— BEGIN Supplied information —

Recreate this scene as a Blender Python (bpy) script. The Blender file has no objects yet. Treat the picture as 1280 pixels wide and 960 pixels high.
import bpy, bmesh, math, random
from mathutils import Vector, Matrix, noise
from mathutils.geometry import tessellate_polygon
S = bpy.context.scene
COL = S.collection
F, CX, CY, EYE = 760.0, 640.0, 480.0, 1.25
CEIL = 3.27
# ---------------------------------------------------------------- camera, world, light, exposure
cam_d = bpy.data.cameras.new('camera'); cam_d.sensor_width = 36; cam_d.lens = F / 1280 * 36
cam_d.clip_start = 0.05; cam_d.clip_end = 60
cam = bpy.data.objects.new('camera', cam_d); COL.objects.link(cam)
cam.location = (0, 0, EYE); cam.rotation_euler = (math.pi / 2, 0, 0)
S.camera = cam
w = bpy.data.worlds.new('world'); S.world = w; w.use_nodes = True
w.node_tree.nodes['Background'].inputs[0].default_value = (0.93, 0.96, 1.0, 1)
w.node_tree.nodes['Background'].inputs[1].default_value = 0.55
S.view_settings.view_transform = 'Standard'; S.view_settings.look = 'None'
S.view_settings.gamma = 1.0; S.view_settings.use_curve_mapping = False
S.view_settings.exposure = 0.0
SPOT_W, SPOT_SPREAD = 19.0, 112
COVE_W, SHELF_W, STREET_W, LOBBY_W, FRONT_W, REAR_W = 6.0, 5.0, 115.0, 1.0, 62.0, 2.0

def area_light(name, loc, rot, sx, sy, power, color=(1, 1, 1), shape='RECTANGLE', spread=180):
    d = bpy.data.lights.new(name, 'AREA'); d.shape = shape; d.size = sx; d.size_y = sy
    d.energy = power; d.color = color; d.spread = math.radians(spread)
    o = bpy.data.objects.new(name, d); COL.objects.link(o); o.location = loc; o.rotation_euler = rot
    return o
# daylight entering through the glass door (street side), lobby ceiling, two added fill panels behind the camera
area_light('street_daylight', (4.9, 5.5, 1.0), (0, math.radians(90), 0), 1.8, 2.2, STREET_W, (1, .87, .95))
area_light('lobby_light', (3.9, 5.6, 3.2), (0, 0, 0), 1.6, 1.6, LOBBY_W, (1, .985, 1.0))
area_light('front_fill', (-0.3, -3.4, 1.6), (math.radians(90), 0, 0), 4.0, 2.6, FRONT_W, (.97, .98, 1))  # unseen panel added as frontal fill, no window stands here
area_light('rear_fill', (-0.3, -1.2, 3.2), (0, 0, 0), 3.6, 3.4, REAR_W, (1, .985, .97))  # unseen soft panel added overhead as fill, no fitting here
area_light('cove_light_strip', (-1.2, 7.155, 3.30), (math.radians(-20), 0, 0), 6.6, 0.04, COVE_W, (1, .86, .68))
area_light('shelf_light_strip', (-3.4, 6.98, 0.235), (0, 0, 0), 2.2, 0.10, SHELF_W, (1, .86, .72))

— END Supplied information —

Repeat the listing above without any change.

Recreate this scene as a Blender Python (bpy) script. The Blender file has no objects yet. Treat the picture as 1280 pixels wide and 960 pixels high.
import bpy, bmesh, math, random
from mathutils import Vector, Matrix, noise
from mathutils.geometry import tessellate_polygon
S = bpy.context.scene
COL = S.collection
F, CX, CY, EYE = 760.0, 640.0, 480.0, 1.25
CEIL = 3.27
# ---------------------------------------------------------------- camera, world, light, exposure
cam_d = bpy.data.cameras.new('camera'); cam_d.sensor_width = 36; cam_d.lens = F / 1280 * 36
cam_d.clip_start = 0.05; cam_d.clip_end = 60
cam = bpy.data.objects.new('camera', cam_d); COL.objects.link(cam)
cam.location = (0, 0, EYE); cam.rotation_euler = (math.pi / 2, 0, 0)
S.camera = cam
w = bpy.data.worlds.new('world'); S.world = w; w.use_nodes = True
w.node_tree.nodes['Background'].inputs[0].default_value = (0.93, 0.96, 1.0, 1)
w.node_tree.nodes['Background'].inputs[1].default_value = 0.55
S.view_settings.view_transform = 'Standard'; S.view_settings.look = 'None'
S.view_settings.gamma = 1.0; S.view_settings.use_curve_mapping = False
S.view_settings.exposure = 0.0
SPOT_W, SPOT_SPREAD = 19.0, 112
COVE_W, SHELF_W, STREET_W, LOBBY_W, FRONT_W, REAR_W = 6.0, 5.0, 115.0, 1.0, 62.0, 2.0

def area_light(name, loc, rot, sx, sy, power, color=(1, 1, 1), shape='RECTANGLE', spread=180):
    d = bpy.data.lights.new(name, 'AREA'); d.shape = shape; d.size = sx; d.size_y = sy
    d.energy = power; d.color = color; d.spread = math.radians(spread)
    o = bpy.data.objects.new(name, d); COL.objects.link(o); o.location = loc; o.rotation_euler = rot
    return o
# daylight entering through the glass door (street side), lobby ceiling, two added fill panels behind the camera
area_light('street_daylight', (4.9, 5.5, 1.0), (0, math.radians(90), 0), 1.8, 2.2, STREET_W, (1, .87, .95))
area_light('lobby_light', (3.9, 5.6, 3.2), (0, 0, 0), 1.6, 1.6, LOBBY_W, (1, .985, 1.0))
area_light('front_fill', (-0.3, -3.4, 1.6), (math.radians(90), 0, 0), 4.0, 2.6, FRONT_W, (.97, .98, 1))  # unseen panel added as frontal fill, no window stands here
area_light('rear_fill', (-0.3, -1.2, 3.2), (0, 0, 0), 3.6, 3.4, REAR_W, (1, .985, .97))  # unseen soft panel added overhead as fill, no fitting here
area_light('cove_light_strip', (-1.2, 7.155, 3.30), (math.radians(-20), 0, 0), 6.6, 0.04, COVE_W, (1, .86, .68))
area_light('shelf_light_strip', (-3.4, 6.98, 0.235), (0, 0, 0), 2.2, 0.10, SHELF_W, (1, .86, .72))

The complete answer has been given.